Start Material provided

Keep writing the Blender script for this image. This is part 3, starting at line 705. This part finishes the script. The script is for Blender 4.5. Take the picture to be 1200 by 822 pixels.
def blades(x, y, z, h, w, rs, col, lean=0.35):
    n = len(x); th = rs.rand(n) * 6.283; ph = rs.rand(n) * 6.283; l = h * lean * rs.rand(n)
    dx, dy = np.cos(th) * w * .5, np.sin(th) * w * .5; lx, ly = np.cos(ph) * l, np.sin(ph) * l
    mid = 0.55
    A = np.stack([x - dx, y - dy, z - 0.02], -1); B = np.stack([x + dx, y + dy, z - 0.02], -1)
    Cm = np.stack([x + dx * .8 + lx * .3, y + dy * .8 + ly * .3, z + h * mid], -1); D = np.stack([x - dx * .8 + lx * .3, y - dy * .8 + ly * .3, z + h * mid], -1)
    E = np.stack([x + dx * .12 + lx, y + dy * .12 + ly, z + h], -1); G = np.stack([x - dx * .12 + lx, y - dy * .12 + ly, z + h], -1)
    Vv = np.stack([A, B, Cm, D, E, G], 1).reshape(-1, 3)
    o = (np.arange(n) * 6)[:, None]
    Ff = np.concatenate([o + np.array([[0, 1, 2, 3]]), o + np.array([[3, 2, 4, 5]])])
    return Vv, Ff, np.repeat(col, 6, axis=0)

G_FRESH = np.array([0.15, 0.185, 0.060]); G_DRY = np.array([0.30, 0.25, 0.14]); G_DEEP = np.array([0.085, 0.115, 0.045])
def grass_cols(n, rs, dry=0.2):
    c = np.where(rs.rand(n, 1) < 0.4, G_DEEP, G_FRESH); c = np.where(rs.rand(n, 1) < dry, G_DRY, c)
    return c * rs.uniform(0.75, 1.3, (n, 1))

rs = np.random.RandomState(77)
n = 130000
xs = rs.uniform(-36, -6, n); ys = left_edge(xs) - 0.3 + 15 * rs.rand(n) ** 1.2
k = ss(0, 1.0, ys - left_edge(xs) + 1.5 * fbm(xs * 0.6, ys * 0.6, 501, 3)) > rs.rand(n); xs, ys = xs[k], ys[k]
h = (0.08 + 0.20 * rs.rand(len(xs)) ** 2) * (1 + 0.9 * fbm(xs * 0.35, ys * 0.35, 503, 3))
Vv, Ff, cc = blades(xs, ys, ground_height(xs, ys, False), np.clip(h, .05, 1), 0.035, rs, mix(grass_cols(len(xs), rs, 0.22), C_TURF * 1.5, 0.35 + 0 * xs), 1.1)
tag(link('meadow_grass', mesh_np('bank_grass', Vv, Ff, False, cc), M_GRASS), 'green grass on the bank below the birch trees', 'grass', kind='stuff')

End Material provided

Short exercise: Repeat the data verbatim.

Reply:
Keep writing the Blender script for this image. This is part 3, starting at line 705. This part finishes the script. The script is for Blender 4.5. Take the picture to be 1200 by 822 pixels.
def blades(x, y, z, h, w, rs, col, lean=0.35):
    n = len(x); th = rs.rand(n) * 6.283; ph = rs.rand(n) * 6.283; l = h * lean * rs.rand(n)
    dx, dy = np.cos(th) * w * .5, np.sin(th) * w * .5; lx, ly = np.cos(ph) * l, np.sin(ph) * l
    mid = 0.55
    A = np.stack([x - dx, y - dy, z - 0.02], -1); B = np.stack([x + dx, y + dy, z - 0.02], -1)
    Cm = np.stack([x + dx * .8 + lx * .3, y + dy * .8 + ly * .3, z + h * mid], -1); D = np.stack([x - dx * .8 + lx * .3, y - dy * .8 + ly * .3, z + h * mid], -1)
    E = np.stack([x + dx * .12 + lx, y + dy * .12 + ly, z + h], -1); G = np.stack([x - dx * .12 + lx, y - dy * .12 + ly, z + h], -1)
    Vv = np.stack([A, B, Cm, D, E, G], 1).reshape(-1, 3)
    o = (np.arange(n) * 6)[:, None]
    Ff = np.concatenate([o + np.array([[0, 1, 2, 3]]), o + np.array([[3, 2, 4, 5]])])
    return Vv, Ff, np.repeat(col, 6, axis=0)

G_FRESH = np.array([0.15, 0.185, 0.060]); G_DRY = np.array([0.30, 0.25, 0.14]); G_DEEP = np.array([0.085, 0.115, 0.045])
def grass_cols(n, rs, dry=0.2):
    c = np.where(rs.rand(n, 1) < 0.4, G_DEEP, G_FRESH); c = np.where(rs.rand(n, 1) < dry, G_DRY, c)
    return c * rs.uniform(0.75, 1.3, (n, 1))

rs = np.random.RandomState(77)
n = 130000
xs = rs.uniform(-36, -6, n); ys = left_edge(xs) - 0.3 + 15 * rs.rand(n) ** 1.2
k = ss(0, 1.0, ys - left_edge(xs) + 1.5 * fbm(xs * 0.6, ys * 0.6, 501, 3)) > rs.rand(n); xs, ys = xs[k], ys[k]
h = (0.08 + 0.20 * rs.rand(len(xs)) ** 2) * (1 + 0.9 * fbm(xs * 0.35, ys * 0.35, 503, 3))
Vv, Ff, cc = blades(xs, ys, ground_height(xs, ys, False), np.clip(h, .05, 1), 0.035, rs, mix(grass_cols(len(xs), rs, 0.22), C_TURF * 1.5, 0.35 + 0 * xs), 1.1)
tag(link('meadow_grass', mesh_np('bank_grass', Vv, Ff, False, cc), M_GRASS), 'green grass on the bank below the birch trees', 'grass', kind='stuff')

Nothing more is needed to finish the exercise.